:: GIVEN RECORDS ::

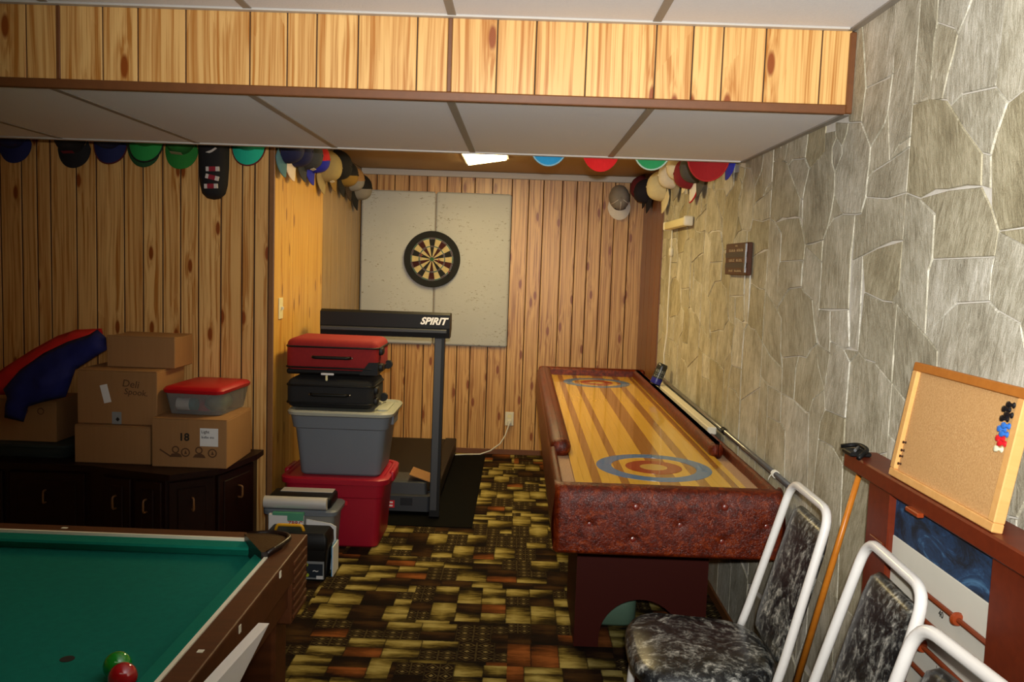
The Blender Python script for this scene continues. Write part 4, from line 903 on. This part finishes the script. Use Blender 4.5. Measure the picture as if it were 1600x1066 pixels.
pin_lab = {0: 'black push pin, top of the column on the cork board', 1: 'second black push pin down the cork board column', 2: 'third black push pin down the cork board column', 3: 'lowest black push pin of the cork board column', 4: 'blue push pin directly under the black ones', 5: 'middle blue push pin of the three', 6: 'blue push pin directly above the red ones', 7: 'upper red push pin under the blue ones', 8: 'lower red push pin above the white one', 9: 'white push pin at the bottom of the cork board column'}
proto = None
for i, (c, y, z) in enumerate(pins + [('brown', .19, .085), ('brown', .19, .066), ('brown', .19, .052), ('brown', .19, .034)]):
    T = RT @ Matrix.Translation((-.003, y, z)) @ Matrix.Rotation(R(-90), 4, 'Y')
    e = empty('push_pin'); e.matrix_world = T
    tag(e, pin_lab.get(i) or ('small dark brown pin by the cork board frame, %s of four' % ('topmost', 'second down', 'third down', 'lowest')[i-10]), 'pin', 'push pins on the cork board')
    s_ = 1 if i < 10 else .55
    link('pin_head', lathe(BM(), [(.004*s_, 0), (.0062*s_, .0012*s_), (.0035*s_, .004*s_), (.0032*s_, .009*s_), (.006*s_, .0105*s_), (.006*s_, .0135*s_), (.003*s_, .0145*s_)], 12), pinmat[c], e, smooth=True)
gl = empty('black_clip', (.9, 2.2, 1.0965), 'small black folded clip on the end of the easel ledge', 'clip')
link('clip_arm', tube(BM(), arc_path([(-.03, .05, .012), (.01, .03, .022), (.01, -.03, .02), (-.03, -.07, .006)], .02, 4), .006, 8), M['black'], gl, smooth='all')
link('clip_jaw', B((-.035, -.03, .0), (.02, .03, .012), .003, 1), M['black'], gl); link('clip_spring', tube(BM(), [(-.02, -.02, .016), (.012, .03, .018)], .004, 8), M['steel'], gl)
q0, q1 = Vector((.93, 2.262, 1.035)), Vector((.797, 2.47, .006)); dq = q1-q0
cu = empty('cue_stick', q1, 'orange maple cue leaning on the easel end beside the first chair', 'cue')
link('shaft', tube(BM(), [q0-q1, dq*.64+q0-q1], [.0075, .0105], 12), M['cue'], cu, smooth='all'); link('butt', tube(BM(), [dq*.64+q0-q1, (0, 0, 0)], [.0108, .0145], 12), M['black'], cu, smooth='all')
link('tip', tube(BM(), [q0-q1-dq.normalized()*.012, q0-q1], .0072, 12), M['ivory'], cu)
ps = tag(link('pine_strip', B((-.012, -.012, 0), (.012, .012, 1.0), .002, 1), M['pine_dark']), 'narrow orange pine strip standing beyond the easel post', 'strip'); ps.location = (.93, 1.395, 0)
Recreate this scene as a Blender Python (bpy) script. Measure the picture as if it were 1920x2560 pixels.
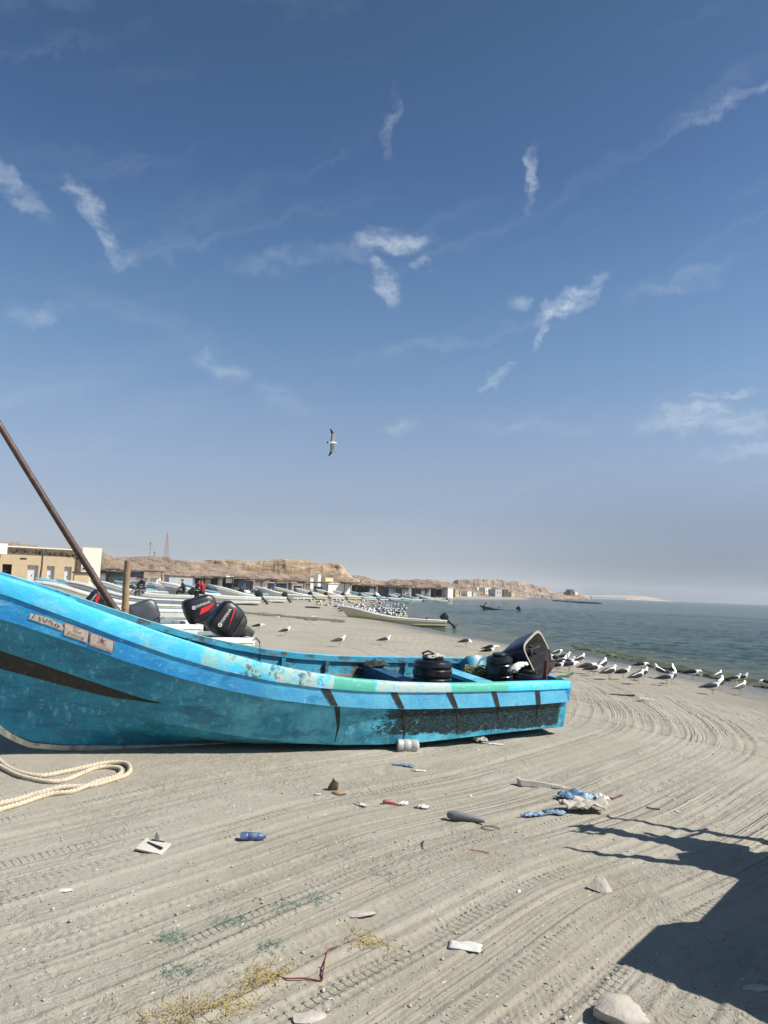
import bpy, bmesh, math, random
import numpy as np
from mathutils import Vector, Matrix, Euler
R = math.radians
SC = bpy.context.scene
COL = SC.collection
for _o in list(bpy.data.objects): bpy.data.objects.remove(_o)
random.seed(11)
RNG = np.random.default_rng(5)

# ------------------------------------------------------------------ camera
EYE = 2.5                                # metres above the sea
CAM_POS = np.array([0, 0, EYE]); FPX = 1849.0
_roll, _pitch = R(2.19), R(6.01)
_f = np.array([0, math.cos(_pitch), math.sin(_pitch)])
_r0 = np.array([1.0, 0, 0]); _u0 = np.array([0, -math.sin(_pitch), math.cos(_pitch)])
_r = math.cos(_roll) * _r0 + math.sin(_roll) * _u0
_u = -math.sin(_roll) * _r0 + math.cos(_roll) * _u0
cam = bpy.data.cameras.new("camera"); camo = bpy.data.objects.new("camera", cam); COL.objects.link(camo)
cam.sensor_fit = 'VERTICAL'; cam.sensor_height = 36.0; cam.lens = 26.0
cam.clip_start = 0.05; cam.clip_end = 40000
camo.matrix_world = Matrix(((_r[0], _u[0], -_f[0], 0), (_r[1], _u[1], -_f[1], 0), (_r[2], _u[2], -_f[2], EYE), (0, 0, 0, 1)))
SC.camera = camo

# ------------------------------------------------------------------ sky, sun, exposure
SUN_EL = 47.0
SUN_AZ = Vector((0.972, -0.235, 0)).normalized()          # towards the sun, on the ground
SUN_DIR = Vector((SUN_AZ.x * math.cos(R(SUN_EL)), SUN_AZ.y * math.cos(R(SUN_EL)), math.sin(R(SUN_EL))))
sl = bpy.data.lights.new("sun", 'SUN'); sl.energy = 5.0; sl.angle = R(0.5); sl.color = (1.0, 0.955, 0.88)
so = bpy.data.objects.new("sun", sl); COL.objects.link(so)
so.rotation_euler = (-SUN_DIR).to_track_quat('-Z', 'Y').to_euler(); so.location = SUN_DIR * 60
SC.view_settings.view_transform = 'Standard'; SC.view_settings.look = 'None'
SC.view_settings.exposure = 0.55; SC.view_settings.gamma = 1.0
SC.cycles.volume_bounces = 1; SC.cycles.max_bounces = 6
SC.cycles.volume_step_rate = 20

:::

YOUR INSTRUCTIONS:
Output all the records, word for word, with no pictures in the copy.

EXERCISE OUTPUT:
The Blender Python script for this scene continues. Write part 4, from line 903 on. This part finishes the script. Use Blender 4.5. Measure the picture as if it were 1600x1066 pixels.
pin_lab = {0: 'black push pin, top of the column on the cork board', 1: 'second black push pin down the cork board column', 2: 'third black push pin down the cork board column', 3: 'lowest black push pin of the cork board column', 4: 'blue push pin directly under the black ones', 5: 'middle blue push pin of the three', 6: 'blue push pin directly above the red ones', 7: 'upper red push pin under the blue ones', 8: 'lower red push pin above the white one', 9: 'white push pin at the bottom of the cork board column'}
proto = None
for i, (c, y, z) in enumerate(pins + [('brown', .19, .085), ('brown', .19, .066), ('brown', .19, .052), ('brown', .19, .034)]):
    T = RT @ Matrix.Translation((-.003, y, z)) @ Matrix.Rotation(R(-90), 4, 'Y')
    e = empty('push_pin'); e.matrix_world = T
    tag(e, pin_lab.get(i) or ('small dark brown pin by the cork board frame, %s of four' % ('topmost', 'second down', 'third down', 'lowest')[i-10]), 'pin', 'push pins on the cork board')
    s_ = 1 if i < 10 else .55
    link('pin_head', lathe(BM(), [(.004*s_, 0), (.0062*s_, .0012*s_), (.0035*s_, .004*s_), (.0032*s_, .009*s_), (.006*s_, .0105*s_), (.006*s_, .0135*s_), (.003*s_, .0145*s_)], 12), pinmat[c], e, smooth=True)
gl = empty('black_clip', (.9, 2.2, 1.0965), 'small black folded clip on the end of the easel ledge', 'clip')
link('clip_arm', tube(BM(), arc_path([(-.03, .05, .012), (.01, .03, .022), (.01, -.03, .02), (-.03, -.07, .006)], .02, 4), .006, 8), M['black'], gl, smooth='all')
link('clip_jaw', B((-.035, -.03, .0), (.02, .03, .012), .003, 1), M['black'], gl); link('clip_spring', tube(BM(), [(-.02, -.02, .016), (.012, .03, .018)], .004, 8), M['steel'], gl)
q0, q1 = Vector((.93, 2.262, 1.035)), Vector((.797, 2.47, .006)); dq = q1-q0
cu = empty('cue_stick', q1, 'orange maple cue leaning on the easel end beside the first chair', 'cue')
link('shaft', tube(BM(), [q0-q1, dq*.64+q0-q1], [.0075, .0105], 12), M['cue'], cu, smooth='all'); link('butt', tube(BM(), [dq*.64+q0-q1, (0, 0, 0)], [.0108, .0145], 12), M['black'], cu, smooth='all')
link('tip', tube(BM(), [q0-q1-dq.normalized()*.012, q0-q1], .0072, 12), M['ivory'], cu)
ps = tag(link('pine_strip', B((-.012, -.012, 0), (.012, .012, 1.0), .002, 1), M['pine_dark']), 'narrow orange pine strip standing beyond the easel post', 'strip'); ps.location = (.93, 1.395, 0)
Recreate this scene as a Blender Python (bpy) script. Measure the picture as if it were 1920x2560 pixels.
import bpy, bmesh, math, random
import numpy as np
from mathutils import Vector, Matrix, Euler
R = math.radians
SC = bpy.context.scene
COL = SC.collection
for _o in list(bpy.data.objects): bpy.data.objects.remove(_o)
random.seed(11)
RNG = np.random.default_rng(5)

# ------------------------------------------------------------------ camera
EYE = 2.5                                # metres above the sea
CAM_POS = np.array([0, 0, EYE]); FPX = 1849.0
_roll, _pitch = R(2.19), R(6.01)
_f = np.array([0, math.cos(_pitch), math.sin(_pitch)])
_r0 = np.array([1.0, 0, 0]); _u0 = np.array([0, -math.sin(_pitch), math.cos(_pitch)])
_r = math.cos(_roll) * _r0 + math.sin(_roll) * _u0
_u = -math.sin(_roll) * _r0 + math.cos(_roll) * _u0
cam = bpy.data.cameras.new("camera"); camo = bpy.data.objects.new("camera", cam); COL.objects.link(camo)
cam.sensor_fit = 'VERTICAL'; cam.sensor_height = 36.0; cam.lens = 26.0
cam.clip_start = 0.05; cam.clip_end = 40000
camo.matrix_world = Matrix(((_r[0], _u[0], -_f[0], 0), (_r[1], _u[1], -_f[1], 0), (_r[2], _u[2], -_f[2], EYE), (0, 0, 0, 1)))
SC.camera = camo

# ------------------------------------------------------------------ sky, sun, exposure
SUN_EL = 47.0
SUN_AZ = Vector((0.972, -0.235, 0)).normalized()          # towards the sun, on the ground
SUN_DIR = Vector((SUN_AZ.x * math.cos(R(SUN_EL)), SUN_AZ.y * math.cos(R(SUN_EL)), math.sin(R(SUN_EL))))
sl = bpy.data.lights.new("sun", 'SUN'); sl.energy = 5.0; sl.angle = R(0.5); sl.color = (1.0, 0.955, 0.88)
so = bpy.data.objects.new("sun", sl); COL.objects.link(so)
so.rotation_euler = (-SUN_DIR).to_track_quat('-Z', 'Y').to_euler(); so.location = SUN_DIR * 60
SC.view_settings.view_transform = 'Standard'; SC.view_settings.look = 'None'
SC.view_settings.exposure = 0.55; SC.view_settings.gamma = 1.0
SC.cycles.volume_bounces = 1; SC.cycles.max_bounces = 6
SC.cycles.volume_step_rate = 20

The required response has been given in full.